The role of the monarchy, particularly now that it has shed almost all political power, is to personify continuity and adherence to the values of social democracy and the rule of law. There is, of course, an irony that these functions should be expressed in an advanced democracy like the UK by a hereditary monarchy. Perhaps it has been an irony too far for those monarchies who, having once had coronations, have abandoned them.

The longer the interval between one coronation and the next, the more testing is the task of designing a ceremony that reflects the breadth and depth of the changes. Turning again to Ben Pimlott:

‘Great ceremonies are seldom explicit about their purposes, even if those who organize them know what they are, or seek to impose them. Rituals are taken from the record of what happened before, amended to fit what is currently felt suitable and acceptable.’

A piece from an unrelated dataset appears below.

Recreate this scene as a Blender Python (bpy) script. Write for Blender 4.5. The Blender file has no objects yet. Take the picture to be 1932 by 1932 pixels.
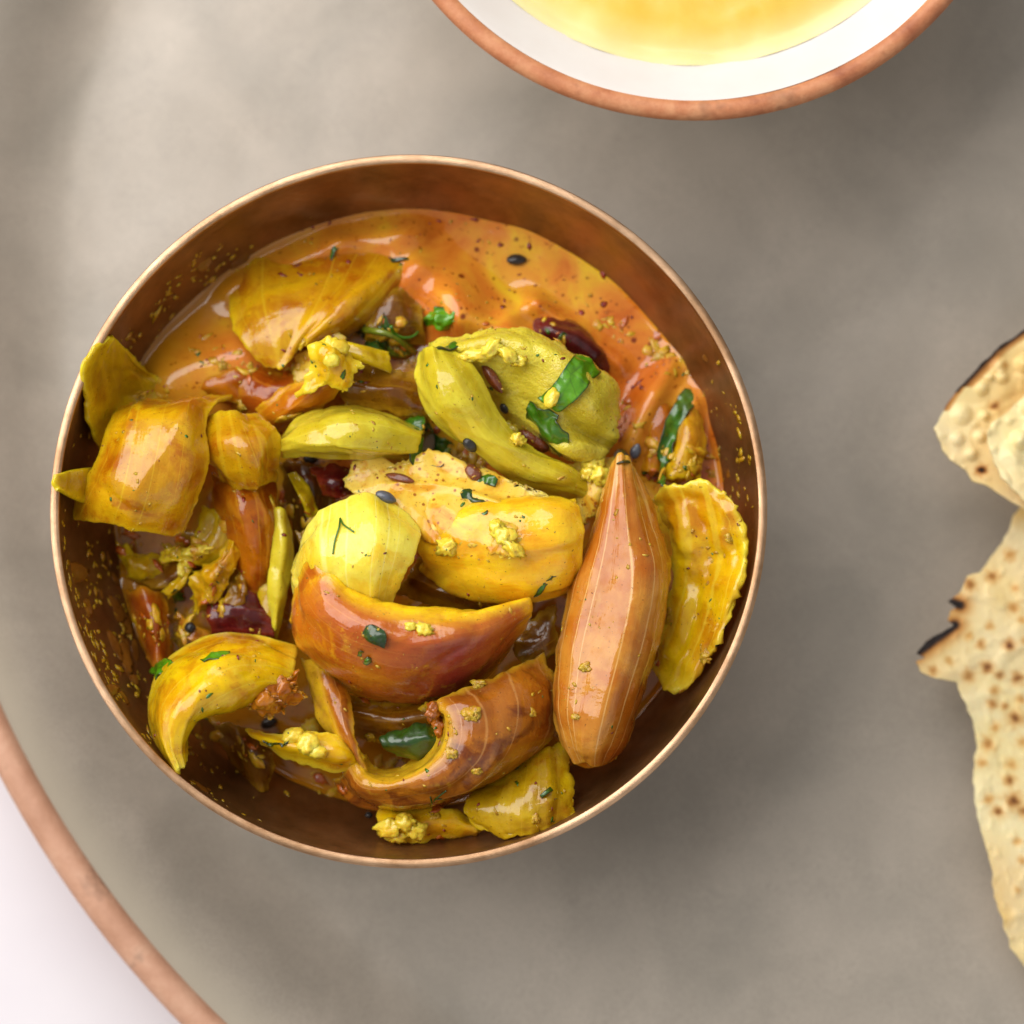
import bpy, bmesh, math, random
from mathutils import Vector, noise
from mathutils.bvhtree import BVHTree
random.seed(7)
CM = 0.01
sc = bpy.context.scene
col = sc.collection

# ------------------------------------------------------------------ camera
F_PX, HALF, TILT, DIST = 6480.0, 966.0, math.radians(6.0), 48.0
FWD = Vector((0, math.sin(TILT), -math.cos(TILT)))
UP = Vector((0, math.cos(TILT), math.sin(TILT)))
RIGHT = Vector((1, 0, 0))
CAM = Vector((0, 0, 4.0)) - DIST * (FWD + RIGHT * (-195 / F_PX) + UP * (8 / F_PX))
cd = bpy.data.cameras.new('camera')
cam = bpy.data.objects.new('camera', cd); col.objects.link(cam)
cam.location = CAM * CM
cam.rotation_euler = (TILT, 0, 0)
cd.sensor_width = 36; cd.lens = 36 * F_PX / (2 * HALF)
cd.clip_start = 0.01; cd.clip_end = 50
cd.dof.use_dof = True; cd.dof.focus_distance = 0.479; cd.dof.aperture_fstop = 10.5
sc.camera = cam

# ------------------------------------------------------------------ light
w = bpy.data.worlds.new('World'); sc.world = w; w.use_nodes = True
bg = w.node_tree.nodes['Background']
bg.inputs[0].default_value = (1.0, 0.985, 0.97, 1); bg.inputs[1].default_value = 0.34
def area(name, loc, target, sx, sy, power, colr):
    l = bpy.data.lights.new(name, 'AREA'); l.shape = 'RECTANGLE'
    l.size, l.size_y, l.energy, l.color = sx, sy, power, colr
    o = bpy.data.objects.new(name, l); col.objects.link(o)
    o.location = loc
    o.rotation_euler = (Vector(target) - Vector(loc)).to_track_quat('-Z', 'Y').to_euler()
    return o
area('window_light', (-0.29, 0.235, 0.46), (0, 0, 0.03), 0.86, 0.54, 6.2, (1.0, 0.97, 0.945))
area('room_light', (0.55, -0.85, 0.65), (0, 0, 0.03), 1.2, 0.8, 1.2, (1.0, 0.97, 0.94))
sc.view_settings.view_transform = 'Standard'
sc.view_settings.look = 'None'
sc.view_settings.exposure = 0.0
sc.view_settings.gamma = 1.0

# ------------------------------------------------------------------ helpers
def P(x, y, z):
    """point of the place seen at (x, y) of the photo (1932 px wide) at height z cm above the plate"""
    d = FWD + RIGHT * ((x - HALF) / F_PX) + UP * ((HALF - y) / F_PX)
    return CAM + d * ((z - CAM.z) / d.z)

def lin(c):
    return tuple(((v / 255) / 12.92 if v / 255 <= 0.04045 else ((v / 255 + 0.055) / 1.055) ** 2.4) for v in c) + (1,)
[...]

From a committed Anglican perspective, Roy Strong says much the same thing: ‘The Coronation ceremony’s longevity rests precisely on its ability to legitimate anyone and thus ensure a facade of continuity and stability to the country.‘

Bob Morris

Cite this article as: R.M. Morris, “What are Coronations for?” in Law & Religion UK, 21 February 2019, https://www.lawandreligionuk.com/2019/02/21/what-are-coronations-for/

Cross-posted with permission.

2 thoughts on “What are Coronations for?

  1. It is very likely that any attempt to hold a religious service of this kind for the next monarch (may it be many years from now) will be challenged in the courts as “discriminatory” since it is exclusively Christian (a hybrid of Anglican and Church of Scotland) whereas the nation is now to almost all intents secular and includes many other religious traditions, some rather bigger than the Church of England. That leaves the really dreadful prospect of a secular ceremony in Westminster Hall, presided over by the Speaker of the House of Commons….

    • But a challenge would have to be to a decision. Whose decision could be challenged? And on what grounds? Wednesbury unreasonableness?